>> START Given information

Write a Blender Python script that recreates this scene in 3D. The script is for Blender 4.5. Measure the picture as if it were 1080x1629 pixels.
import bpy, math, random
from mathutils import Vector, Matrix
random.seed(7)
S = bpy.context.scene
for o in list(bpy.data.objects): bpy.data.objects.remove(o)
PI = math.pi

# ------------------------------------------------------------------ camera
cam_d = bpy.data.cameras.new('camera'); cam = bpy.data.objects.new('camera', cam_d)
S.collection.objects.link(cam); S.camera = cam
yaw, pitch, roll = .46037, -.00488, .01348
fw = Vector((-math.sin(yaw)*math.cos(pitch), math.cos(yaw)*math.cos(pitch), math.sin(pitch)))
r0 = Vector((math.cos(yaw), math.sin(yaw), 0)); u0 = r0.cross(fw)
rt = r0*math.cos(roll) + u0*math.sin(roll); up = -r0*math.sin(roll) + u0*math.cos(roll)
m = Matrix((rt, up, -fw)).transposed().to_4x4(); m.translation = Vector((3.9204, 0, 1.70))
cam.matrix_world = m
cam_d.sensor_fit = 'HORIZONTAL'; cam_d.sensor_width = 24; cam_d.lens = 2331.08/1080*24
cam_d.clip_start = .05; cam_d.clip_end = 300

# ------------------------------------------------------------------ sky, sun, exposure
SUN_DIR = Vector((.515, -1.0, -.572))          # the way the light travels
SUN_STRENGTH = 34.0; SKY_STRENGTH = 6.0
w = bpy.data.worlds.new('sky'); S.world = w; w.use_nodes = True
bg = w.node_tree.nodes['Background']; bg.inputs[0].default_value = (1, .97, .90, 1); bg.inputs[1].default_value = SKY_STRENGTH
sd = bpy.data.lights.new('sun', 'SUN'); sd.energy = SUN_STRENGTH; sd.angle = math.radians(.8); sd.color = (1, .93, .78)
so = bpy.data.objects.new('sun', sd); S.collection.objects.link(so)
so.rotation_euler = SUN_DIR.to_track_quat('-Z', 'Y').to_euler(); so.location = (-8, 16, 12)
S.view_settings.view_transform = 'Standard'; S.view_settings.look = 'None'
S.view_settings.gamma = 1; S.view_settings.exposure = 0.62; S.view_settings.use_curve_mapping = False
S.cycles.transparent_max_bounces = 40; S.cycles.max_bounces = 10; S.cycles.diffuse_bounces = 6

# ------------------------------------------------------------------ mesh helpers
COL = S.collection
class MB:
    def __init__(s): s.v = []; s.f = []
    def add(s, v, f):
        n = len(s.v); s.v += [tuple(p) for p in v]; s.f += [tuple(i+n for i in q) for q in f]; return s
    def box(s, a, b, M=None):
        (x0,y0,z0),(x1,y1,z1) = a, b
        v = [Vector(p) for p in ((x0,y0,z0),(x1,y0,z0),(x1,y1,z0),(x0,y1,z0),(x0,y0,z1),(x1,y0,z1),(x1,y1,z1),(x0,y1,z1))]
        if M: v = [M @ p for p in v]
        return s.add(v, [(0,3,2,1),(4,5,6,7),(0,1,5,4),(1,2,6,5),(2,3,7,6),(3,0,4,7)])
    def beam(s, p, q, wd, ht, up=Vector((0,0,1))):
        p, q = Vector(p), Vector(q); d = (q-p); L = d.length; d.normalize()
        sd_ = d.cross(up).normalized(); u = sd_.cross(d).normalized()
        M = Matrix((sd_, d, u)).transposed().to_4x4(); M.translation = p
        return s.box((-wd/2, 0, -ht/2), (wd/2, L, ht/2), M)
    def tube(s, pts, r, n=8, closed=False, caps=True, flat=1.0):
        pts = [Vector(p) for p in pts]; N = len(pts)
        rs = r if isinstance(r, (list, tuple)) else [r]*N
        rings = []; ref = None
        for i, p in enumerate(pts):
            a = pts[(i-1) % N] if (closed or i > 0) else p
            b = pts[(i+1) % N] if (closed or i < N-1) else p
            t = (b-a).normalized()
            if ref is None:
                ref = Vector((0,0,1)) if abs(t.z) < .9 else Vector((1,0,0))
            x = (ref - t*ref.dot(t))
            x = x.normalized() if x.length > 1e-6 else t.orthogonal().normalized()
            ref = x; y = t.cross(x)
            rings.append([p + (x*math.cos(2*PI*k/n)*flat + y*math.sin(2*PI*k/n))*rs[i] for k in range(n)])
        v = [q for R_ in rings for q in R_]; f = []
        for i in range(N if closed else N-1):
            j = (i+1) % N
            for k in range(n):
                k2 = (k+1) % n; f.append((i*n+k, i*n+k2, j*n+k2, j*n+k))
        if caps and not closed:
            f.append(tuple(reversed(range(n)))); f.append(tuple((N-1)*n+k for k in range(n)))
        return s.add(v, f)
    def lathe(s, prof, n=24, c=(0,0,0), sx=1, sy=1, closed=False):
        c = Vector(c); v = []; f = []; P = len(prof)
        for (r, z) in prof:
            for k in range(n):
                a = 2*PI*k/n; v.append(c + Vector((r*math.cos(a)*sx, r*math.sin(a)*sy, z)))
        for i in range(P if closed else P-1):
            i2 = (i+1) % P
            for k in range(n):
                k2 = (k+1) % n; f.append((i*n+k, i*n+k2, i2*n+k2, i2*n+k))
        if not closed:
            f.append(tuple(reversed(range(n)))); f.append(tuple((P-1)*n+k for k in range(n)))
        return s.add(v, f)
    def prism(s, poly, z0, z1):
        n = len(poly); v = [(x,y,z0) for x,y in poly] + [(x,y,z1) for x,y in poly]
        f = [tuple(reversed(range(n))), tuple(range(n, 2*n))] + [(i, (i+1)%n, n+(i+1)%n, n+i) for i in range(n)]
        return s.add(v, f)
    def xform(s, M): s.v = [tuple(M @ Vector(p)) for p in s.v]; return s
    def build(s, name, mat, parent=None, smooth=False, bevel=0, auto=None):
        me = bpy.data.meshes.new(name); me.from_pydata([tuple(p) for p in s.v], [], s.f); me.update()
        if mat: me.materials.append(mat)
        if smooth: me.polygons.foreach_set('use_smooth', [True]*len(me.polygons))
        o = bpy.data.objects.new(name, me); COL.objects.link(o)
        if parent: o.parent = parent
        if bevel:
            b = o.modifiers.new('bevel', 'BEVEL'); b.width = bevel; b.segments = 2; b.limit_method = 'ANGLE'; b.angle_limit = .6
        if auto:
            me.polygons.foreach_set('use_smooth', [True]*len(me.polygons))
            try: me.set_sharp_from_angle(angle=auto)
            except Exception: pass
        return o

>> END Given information

Task brief => Begin with the first line of the data above and, please, print each line exactly until you have printed the line containing "PI = math.pi"; print nothing else.

The output =>
Write a Blender Python script that recreates this scene in 3D. The script is for Blender 4.5. Measure the picture as if it were 1080x1629 pixels.
import bpy, math, random
from mathutils import Vector, Matrix
random.seed(7)
S = bpy.context.scene
for o in list(bpy.data.objects): bpy.data.objects.remove(o)
PI = math.pi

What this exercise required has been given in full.